All running backs in the program know how essential pass protection is in order to get on the field. Alford and Meyer expressed that to them early.

"Pass blocking, I gotta get better at pass blocking," freshman Demario McCall said. "I'm learning piece by piece but that's one big piece that you have to be able to do in the offense."

Antonio Williams, another freshman, said something similar. Elliott does everything well — running, receiving, blocking — there is a reason he became a top-5 pick.

But Ohio State wants to take its passing game to another level this season. There isn't really any direction to go but up after the inconsistencies that stemmed from last year due to a quarterback quandary and having Elliott to hand the ball to.

That means Barrett has to have time to get the ball out, which puts the onus on Weber, McCall, Samuel and Williams to protect him in addition to the new faces on the offensive line.

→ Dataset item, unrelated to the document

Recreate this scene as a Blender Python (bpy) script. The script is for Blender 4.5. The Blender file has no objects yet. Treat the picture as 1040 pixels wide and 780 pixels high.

Just like Elliott. That is the standard.

"Zeke is really smart when it comes to reading defenses, knowing his assignments," Weber said. "Just go out there and play as hard as you can while knowing all of those things. It makes him that much better of a player on the field than everybody else around him. Makes it look so easy for him just his knowledge of the game. That was really my main point. I just wanted to grasp that from him because I know my talent is really good but I wanted to get to that next level, that elite level."